The President also controls foreign and defence policy through the National Security Council set up in 1947. The President is Commander in Chief of the Armed Forces, and has tremendous power emanating from that role. As Galbraith demonstrated long ago the US political system is characterised by a powerful military-industrial complex. Defence contractors always have a large number of ex-Generals and Admirals on their Boards, and Defence Secretaries are themselves often connected with the military as with Colin Powell. The work associated with military contracts is also significant in economic terms, and as a means of bringing Congress men and women into line in order to obtain lucrative contracts for defence companies in their states, part of the so called pork-barrel politics.

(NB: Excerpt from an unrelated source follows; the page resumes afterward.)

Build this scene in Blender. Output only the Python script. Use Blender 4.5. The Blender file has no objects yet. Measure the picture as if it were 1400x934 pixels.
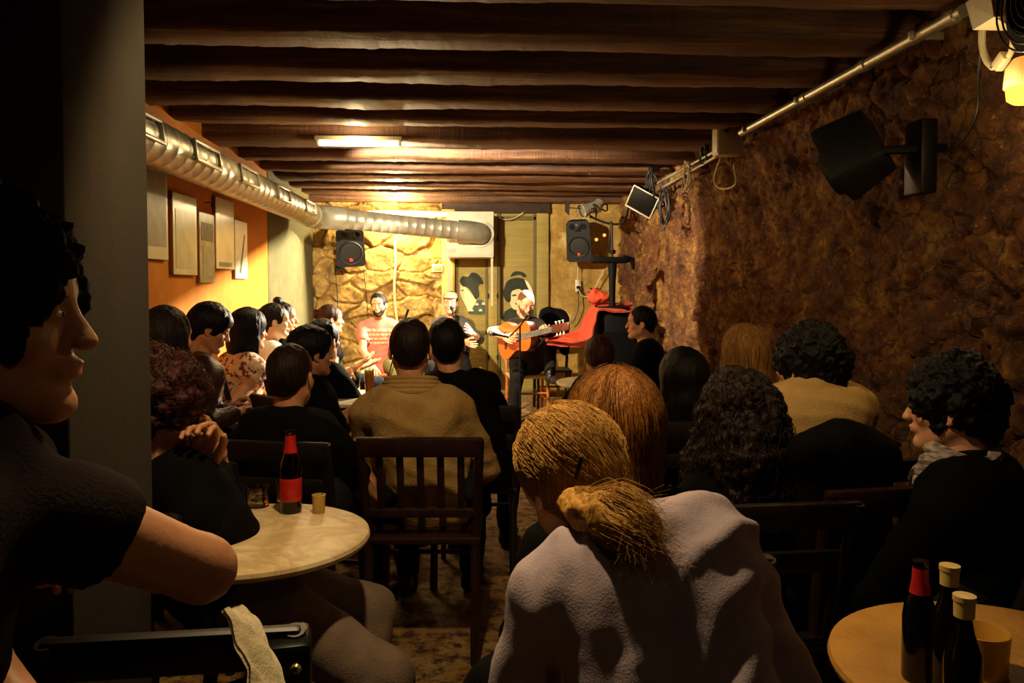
import bpy, bmesh, math, random
import numpy as np
from mathutils import Vector, Matrix
random.seed(7)
SC = bpy.context.scene
COL = SC.collection
D2R = math.pi / 180

# ------------------------------------------------------------------ camera
FPX = 1089.0
YAW = 3.4 * D2R
PITCH = 2.2 * D2R
CAMZ = 1.38
cam_d = bpy.data.cameras.new('camera')
cam_d.sensor_width = 36
cam_d.lens = 36 * FPX / 1400
cam_d.shift_y = -35 / 1400
cam = bpy.data.objects.new('camera', cam_d)
COL.objects.link(cam)
cam.location = (0, 0, CAMZ)
cam.rotation_euler = (math.pi / 2 - PITCH, 0, -YAW)
cam_d.clip_start = 0.02
SC.camera = cam
_R = cam.rotation_euler.to_matrix()

def at(px, py, Y):
    """world point seen at pixel (px,py) at depth Y (world y)"""
    d = _R @ Vector(((px - 700) / FPX, -(py - 432) / FPX, -1))
    return Vector((d.x * Y / d.y, Y, CAMZ + d.z * Y / d.y))

# ------------------------------------------------------------------ colours and materials
def lin(c):
    if isinstance(c, str):
        c = [int(c[i:i + 2], 16) / 255 for i in (0, 2, 4)]
    return tuple((x / 12.92 if x <= 0.04045 else ((x + 0.055) / 1.055) ** 2.4) for x in c[:3]) + (1,)

class NT:
    def __init__(s, name):
        s.m = bpy.data.materials.new(name); s.m.use_nodes = True
        s.t = s.m.node_tree; s.t.nodes.clear()
        s.out = s.n('ShaderNodeOutputMaterial'); s.b = s.n('ShaderNodeBsdfPrincipled')
        s.l(s.b.outputs[0], s.out.inputs[0])
    def n(s, typ, **kw):
        x = s.t.nodes.new(typ)
        for k, v in kw.items(): setattr(x, k, v)
        return x
    def l(s, a, b): s.t.links.new(a, b)
    def coord(s, scale=(1, 1, 1), kind='Object'):
        tc = s.n('ShaderNodeTexCoord'); mp = s.n('ShaderNodeMapping')
        s.l(tc.outputs[kind], mp.inputs[0]); mp.inputs['Scale'].default_value = scale
        return mp.outputs[0]
    def noise(s, vec, scale, detail=4, rough=.55, dist=0):
        x = s.n('ShaderNodeTexNoise'); s.l(vec, x.inputs['Vector'])
        x.inputs['Scale'].default_value = scale; x.inputs['Detail'].default_value = detail
        x.inputs['Roughness'].default_value = rough; x.inputs['Distortion'].default_value = dist
        return x.outputs[0]
    def ramp(s, f, stops):
        x = s.n('ShaderNodeValToRGB'); s.l(f, x.inputs[0])
        e = x.color_ramp.elements
        while len(e) < len(stops): e.new(.5)
        for i, (p, c) in enumerate(stops):
            e[i].position = p; e[i].color = lin(c) if not isinstance(c, (int, float)) else (c, c, c, 1)
        return x.outputs[0]
    def mixc(s, f, a, b, mode='MIX'):
        x = s.n('ShaderNodeMix', data_type='RGBA', blend_type=mode)
        for sock, v in ((x.inputs[0], f), (x.inputs[6], a), (x.inputs[7], b)):
            if hasattr(v, 'is_linked'): s.l(v, sock)
            else: sock.default_value = v
        return x.outputs[2]
    def math(s, op, a, b=0.0, c=None):
        x = s.n('ShaderNodeMath', operation=op)
        for i, v in enumerate((a, b) if c is None else (a, b, c)):
            if hasattr(v, 'is_linked'): s.l(v, x.inputs[i])
            else: x.inputs[i].default_value = v
        return x.outputs[0]
    def bump(s, h, strength=.5, dist=.01, normal=None):
        x = s.n('ShaderNodeBump'); s.l(h, x.inputs['Height'])
        x.inputs['Strength'].default_value = strength; x.inputs['Distance'].default_value = dist
        if normal: s.l(normal, x.inputs['Normal'])
        return x.outputs[0]
    def set(s, col=None, rough=None, metal=None, normal=None, **kw):
        for k, v in (('Base Color', col), ('Roughness', rough), ('Metallic', metal), ('Normal', normal)):
            if v is None: continue
            if hasattr(v, 'is_linked'): s.l(v, s.b.inputs[k])
            else: s.b.inputs[k].default_value = v
        for k, v in kw.items(): s.b.inputs[k.replace('_', ' ')].default_value = v
        return s.m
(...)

Unlike France the President does not have the power to dissolve Congress, with elections occurring at fixed four year intervals. But that is unnecessary. Unlike France, which retains some elements of Parliamentarism, the US is not at all a Parliamentary, but a purely Presidential system. There is no Prime Minster, because the President is himself both President and Prime Minister rolled into one. The Ministers are not Ministers of a parliament, but members of the Presidents Cabinet, that he can sack and appoint at will. All of the functions that would in Britain be seen as the function of Parliament, and now of Government acting through parliament, are in the US, functions carried out by the President. If anyone’s time is to be cut short it is then that of the President, which can only be done if the President is first impeached. That rarely happens, and even in the case of Nixon he was not actually removed after impeachment, but resigned.

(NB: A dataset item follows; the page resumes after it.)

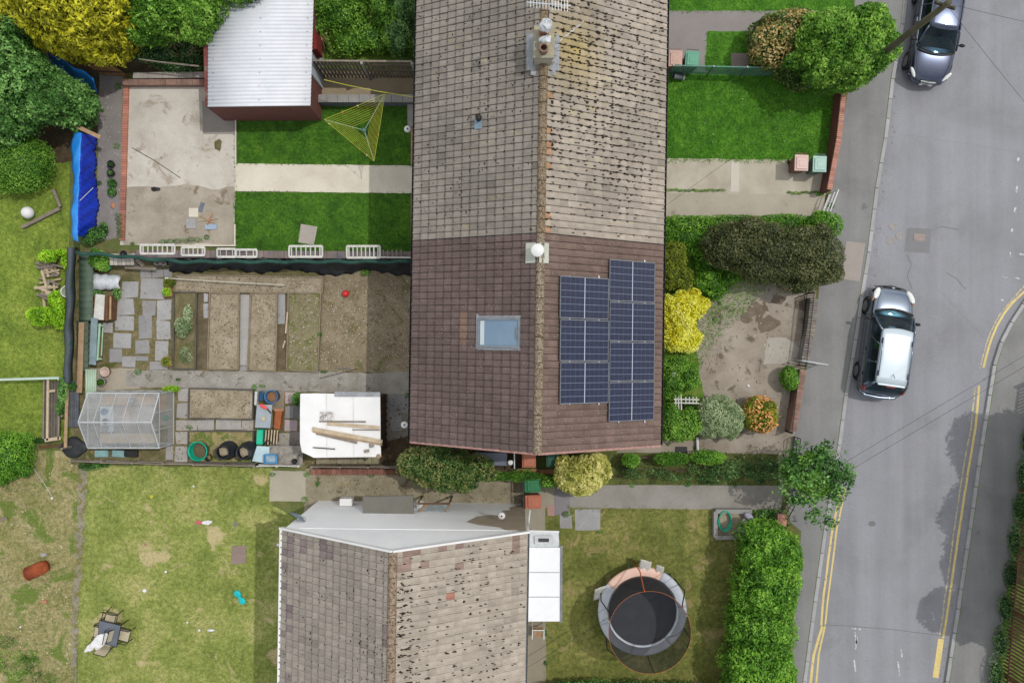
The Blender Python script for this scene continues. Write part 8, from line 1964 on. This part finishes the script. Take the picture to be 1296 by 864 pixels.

Yet, the US and France are countries where the bourgeois democratic revolution has been more completed than Britain, whilst in these countries power is placed in the hands of the President, which when claimed by others, like Chavez, is described as Bonapartism.  Clearly, a definition of Bonapartism requires something other than purely a description of these executive powers, or else we would describe every Presidential system in the world, as well as parliamentary systems like that in the UK that have similar executive powers, as Bonapartist.
One of the requirements set out by Marx, and by other writers, Trotsky in particular in describing Bonapartism, is not the extent to which these Presidential powers are imbued in the office, but the extent to which the State itself has been able to rise up above society, and exert an independent power largely free from the control and influence of the dominant social class within the society. That was the condition Marx set out in relation to both the first and second Bonapartes in France. In the case of the first arising from the weakness of the bourgeoisie, its reliance on the peasantry, and the continued strength, particularly in alliance with foreign monarchies of the ancient regime. In the case of the second, the continued weakness of the bourgeoisie and continuing reliance on the peasantry and petit-bourgeoisie, as against the rising power of the proletariat.
Such situations are quite rare in history reflecting periods of fairly intense social crisis. In order to describe a regime as Bonapartist it is then necessary not just to point to Presidential powers which are, in fact common to most Presidential systems, but to demonstrate that these powers are exercised on behalf of a state which has raised itself up above society, and freed itself from the control of the dominant social class. It is necessary in doing so to describe the social conditions in which that dominant social class has found itself unable to exercise its class dictatorship, and that invariably means showing that some other class has become strong enough to effectively challenge that class dictatorship.